KEY POINTS:
The amendment brokered by Prime Minister Helen Clark and National's leader John Key that ended the battle over the bill to amend the law on smacking was passed by Parliament last night on a vote of 117-3.
Act's two MPs, Rodney Hide and Heather Roy, and Independent MP Taito Phillip Field voted against it.
Mr Hide said the amendment saying the police had the discretion not to prosecute complaints that they considered to be "inconsequential" made no difference at all to the bill.
"It just says the police don't have to prosecute. They don't have to prosecute without the amendment," he said. "We're not making any law, we're leaving it up to the police to decide what it is."
Mr Hide said Helen Clark had cleverly worked out an amendment which meant nothing but had ended National's opposition to the bill.
"The entire National Party has been rolled. I congratulate Helen Clark for a great sleight of hand and emerging from it unscathed."
Mr Field was not in the debating chamber when the vote was taken.

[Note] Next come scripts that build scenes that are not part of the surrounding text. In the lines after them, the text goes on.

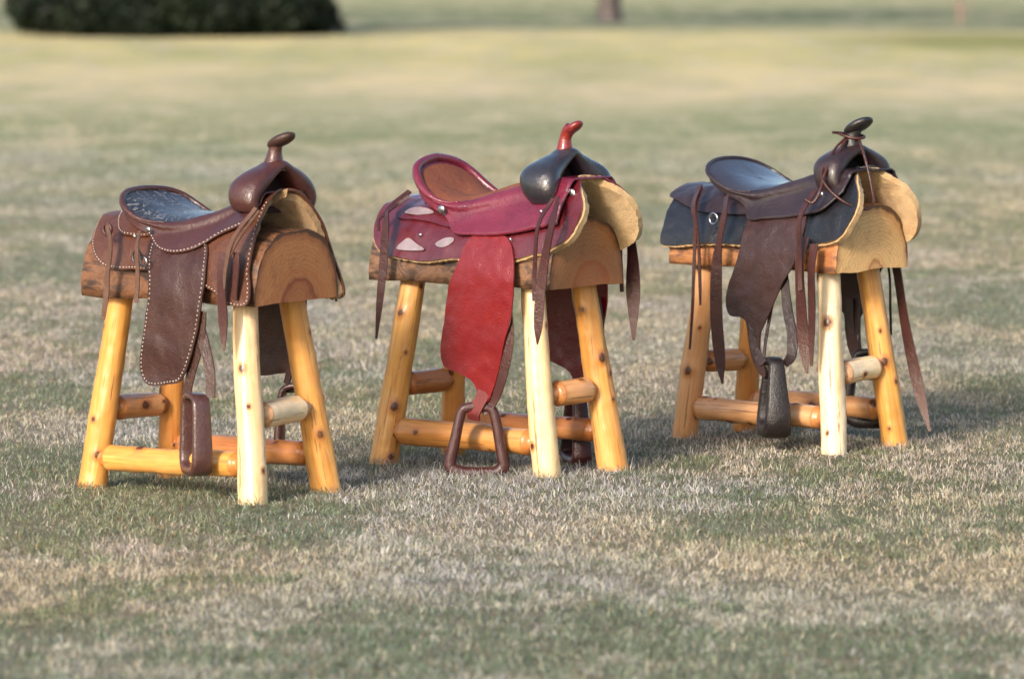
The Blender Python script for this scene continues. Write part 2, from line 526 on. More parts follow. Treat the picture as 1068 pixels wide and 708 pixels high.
def build_seat(tab, mat_side, mat_pad, parent, binding, bind_r=.0085, pad_range=(-.30, .06), pad_v=.84, lace=None, pad_off=.0035):
    C = seat_curve(tab)
    n = len(C)
    NI, NS = 12, 14
    def dish(c, v):
        Rx, Ry, zr, Mx, zc, zj, sl = c
        x = Mx + (Rx - Mx) * v
        y = Ry * v
        z = zc + (zr - zc) * (v ** 1.55) + .0025 * nz((x, y, 0), 12)
        return Vector((x, y, z))
    V = []
    rim = []
    for i, c in enumerate(C):
        a, b = C[max(i - 1, 0)], C[min(i + 1, n - 1)]
        t = np.array([b[0] - a[0], b[1] - a[1]]); t = t / (np.linalg.norm(t) or 1)
        nx, ny = -t[1], t[0]
        if nx * (c[0] - c[3]) + ny * c[1] < 0:
            nx, ny = -nx, -ny
        if c[0] > -.07:
            nx, ny = 0.0, (1.0 if c[1] > 0 else -1.0)
        row = [dish(c, v) for v in np.linspace(0, 1, NI)]
        rim.append(row[-1])
        Rx, Ry, zr, Mx, zc, zj, sl = c
        for k in range(1, NS + 1):
            q = k / NS
            z = zr + (zj - zr) * q
            d = sl * (zr - z) + .008 * math.sin(math.pi * min(1, q * 3)) 
            x = Rx + nx * d
            y = Ry + ny * d
            sgn = 1 if (ny if abs(ny) > .02 else Ry) > 0 else -1
            dd = D(x, z)
            if dd > 0:
                y = sgn * smax(abs(y), dd + .041 + .003 * nz((x, z, sgn), 10))
            row.append(Vector((x, y, z)))
        V += row
    W = NI + NS
    F = grid_faces(n, W)
    seat = mesh_obj('seat', V, F, mat_side, parent)
    md = seat.modifiers.new('thickness', 'SOLIDIFY'); md.thickness = .006; md.offset = -1
    # is the surface facing up? flip if not
    if seat.data.polygons[len(F) // 2].normal.z < 0:
        bm = bmesh.new(); bm.from_mesh(seat.data)
        for f in bm.faces: f.normal_flip()
        bm.to_mesh(seat.data); bm.free()
    # inlaid pad
    PV, sel = [], [i for i, c in enumerate(C)]
    vv = np.linspace(0, pad_v, 14)
    for i in sel:
        c = C[i]
        for v in vv:
            # the pad stops in a soft point towards the pommel
            fr = pad_range[1]
            x = dish(c, v)
            lim = 1.0
            if c[0] > fr - .12:
                lim = max(0.0, 1 - ((c[0] - (fr - .12)) / .12) ** 2) ** .5 if c[0] < fr else 0.0
            p = dish(c, v * lim)
            h = pad_off * (1 - (v / pad_v) ** 4) * min(1.0, max(.15, (fr - c[0]) / .12))
            PV.append(p + Vector((0, 0, h + .0006)))
    keep = [i for i, c in enumerate(C) if c[0] < pad_range[1] + .0]
    F2 = [f for f in grid_faces(n, len(vv)) if C[f[0] // len(vv)][0] < fr and C[f[2] // len(vv)][0] < fr]
    pad = mesh_obj('seat_pad', PV, F2, mat_pad, parent)
    if pad.data.polygons[len(F2) // 2].normal.z < 0:
        bm = bmesh.new(); bm.from_mesh(pad.data)
        for f in bm.faces: f.normal_flip()
        bm.to_mesh(pad.data); bm.free()
    bp = [r for r, c in zip(rim, C) if c[0] < -.03][::2]
    tube('cantle_binding', bp, [.0025 + (bind_r - .0025) * min(1, max(0, (-.05 - q.x) / .11)) for q in bp], binding, parent, seg=8, n=2)
    if lace is not None:
        edge = [V[i * W + W - 1] for i in range(n)]
        edge2 = [V[i * W + W - 3] for i in range(n)]
        # even spacing along the lower edge
        acc = [0]
        for a, b in zip(edge, edge[1:]):
            acc.append(acc[-1] + (b - a).length)
        m = int(acc[-1] / .013)
        for half_ in (-1, 1):
          LV, LF = [], []
          for q in np.linspace(0, acc[-1], m):
            j = min(max(int(np.searchsorted(acc, q)) - 1, 0), n - 2)
            f = (q - acc[j]) / max(acc[j + 1] - acc[j], 1e-6)
            if C[j][0] < -.08:
                continue
            e = edge[j].lerp(edge[j + 1], f); e2 = edge2[j].lerp(edge2[j + 1], f)
            up = (e2 - e)
            if up.length < 1e-4: continue
            up.normalize()
            c = e + up * .006
            sd = 1 if c.y > 0 else -1
            if sd != half_: continue
            nn = Vector((0, sd, .3)).normalized()
            d = (edge[j + 1] - edge[j]).normalized()
            b0 = len(LV)
            LV += [c - d * .0036, c - up * .0024, c + d * .0036, c + up * .0024, c + nn * .0035, c - nn * .002]
            for g in ((0, 1), (1, 2), (2, 3), (3, 0)):
                LF.append((b0 + g[0], b0 + g[1], b0 + 4)); LF.append((b0 + g[1], b0 + g[0], b0 + 5))
          mesh_obj('lacing', LV, LF, lace, seat)
    return seat

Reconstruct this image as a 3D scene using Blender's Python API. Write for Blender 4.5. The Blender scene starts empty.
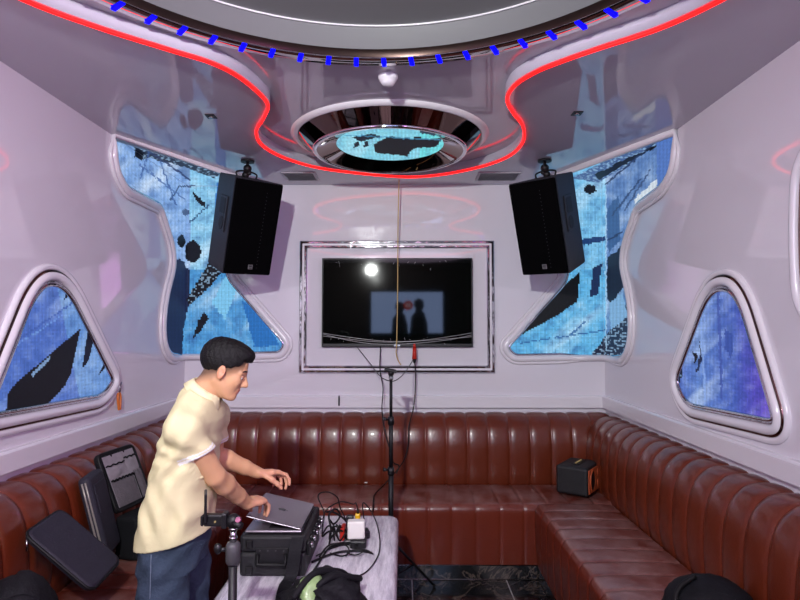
import bpy, bmesh, math, random
import numpy as np
from mathutils import Vector, Matrix, noise as mnoise

random.seed(7)
scene = bpy.context.scene
COL = scene.collection
PI = math.pi

# ------------------------------------------------------------------ camera
F = 580.0
CAMZ = 1.6
VPX, VPY = 404.0, 328.0
cd = bpy.data.cameras.new('camera')
cam = bpy.data.objects.new('camera', cd)
COL.objects.link(cam)
cd.sensor_width = 36.0
cd.lens = F / 800 * 36.0
cd.clip_start = 0.02
PITCH = math.atan((VPY - 300) / F)
YAW = math.atan((VPX - 400) / F)
cam.location = (0, 0, CAMZ)
cam.rotation_euler = (PI / 2 + PITCH, 0, YAW)
scene.camera = cam
RM = cam.rotation_euler.to_matrix()


def ray(px, py):
    return RM @ Vector(((px - 400) / F, (300 - py) / F, -1.0))


def onY(px, py, y):
    d = ray(px, py)
    return Vector((0, 0, CAMZ)) + d * (y / d.y)


def onX(px, py, x):
    d = ray(px, py)
    return Vector((0, 0, CAMZ)) + d * (x / d.x)


def onZ(px, py, z):
    d = ray(px, py)
    return Vector((0, 0, CAMZ)) + d * ((z - CAMZ) / d.z)


RMI = RM.inverted()


def proj(p):
    q = RMI @ (Vector(p) - Vector((0, 0, CAMZ)))
    return (400 + F * q.x / -q.z, 300 - F * q.y / -q.z)


# ------------------------------------------------------------------ room sizes
XL, XR = -1.68, 1.53
YB, YF = 4.45, -1.0
ZS, ZC = 2.71, 2.765          # soffit, raised ceiling

# ------------------------------------------------------------------ colours / materials


def lin(c):
    return tuple(((v / 255) / 12.92 if v / 255 <= 0.04045 else ((v / 255 + 0.055) / 1.055) ** 2.4) for v in c)


MATS = {}


def mat(name, rgb=(200, 200, 200), rough=0.5, metal=0.0, spec=0.5, coat=0.0, emit=None, es=0.0,
        var=0.0, vscale=8.0, bump=0.0, bscale=40.0, attr=None, trans=0.0, alpha=1.0, stretch=None, sheen=0.0):
    if name in MATS:
        return MATS[name]
    m = bpy.data.materials.new(name)
    m.use_nodes = True
    nt = m.node_tree
    b = nt.nodes['Principled BSDF']
    c = lin(rgb)
    b.inputs['Base Color'].default_value = (*c, 1)
    b.inputs['Roughness'].default_value = rough
    b.inputs['Metallic'].default_value = metal
    b.inputs['Specular IOR Level'].default_value = spec
    b.inputs['Coat Weight'].default_value = coat
    b.inputs['Coat Roughness'].default_value = 0.08
    b.inputs['Transmission Weight'].default_value = trans
    b.inputs['Alpha'].default_value = alpha
    if sheen:
        b.inputs['Sheen Weight'].default_value = sheen
    if emit:
        b.inputs['Emission Color'].default_value = (*lin(emit), 1)
        b.inputs['Emission Strength'].default_value = es
    tc = nt.nodes.new('ShaderNodeTexCoord')
    src = tc.outputs['Object']
    if stretch:
        mp = nt.nodes.new('ShaderNodeMapping')
        mp.inputs['Scale'].default_value = stretch
        nt.links.new(src, mp.inputs['Vector'])
        src = mp.outputs['Vector']
    if attr:
        a = nt.nodes.new('ShaderNodeAttribute')
        a.attribute_name = attr
        nt.links.new(a.outputs['Color'], b.inputs['Base Color'])
    if var:
        n = nt.nodes.new('ShaderNodeTexNoise')
        n.inputs['Scale'].default_value = vscale
        n.inputs['Detail'].default_value = 5
        nt.links.new(src, n.inputs['Vector'])
        r = nt.nodes.new('ShaderNodeMix')
        r.data_type = 'RGBA'
        r.inputs[6].default_value = (*[v * (1 - var) for v in c], 1)
        r.inputs[7].default_value = (*[min(1, v * (1 + var)) for v in c], 1)
        nt.links.new(n.outputs['Fac'], r.inputs[0])
        if not attr:
            nt.links.new(r.outputs[2], b.inputs['Base Color'])
    if bump:
        n = nt.nodes.new('ShaderNodeTexNoise')
        n.inputs['Scale'].default_value = bscale
        n.inputs['Detail'].default_value = 4
        nt.links.new(src, n.inputs['Vector'])
        bp = nt.nodes.new('ShaderNodeBump')
        bp.inputs['Strength'].default_value = bump
        bp.inputs['Distance'].default_value = 0.01
        nt.links.new(n.outputs['Fac'], bp.inputs['Height'])
        nt.links.new(bp.outputs['Normal'], b.inputs['Normal'])
    MATS[name] = m
    return m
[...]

His vote was cast by proxy.
United Future leader Peter Dunne, who introduced the amendment, said the cross-party support was extraordinarily significant and a good day for Parliament.
"There has always been this concern ... that good parents were going to be put at risk ... were going to have the police banging down the door, [and] were going to be criminalised by this bill."
The bill's promoter, Green MP Sue Bradford, said she could happily back Mr Dunne's amendment as it did not define the nature and level of force people could legitimately use against their children.
Parliament also accepted, by 116 votes to four, an amendment that commits the Government to reviewing the law two years after it comes into force.
The amendment was introduced by Social Development Minister David Benson-Pope several weeks ago, when the Government was trying to ease public concern about the bill.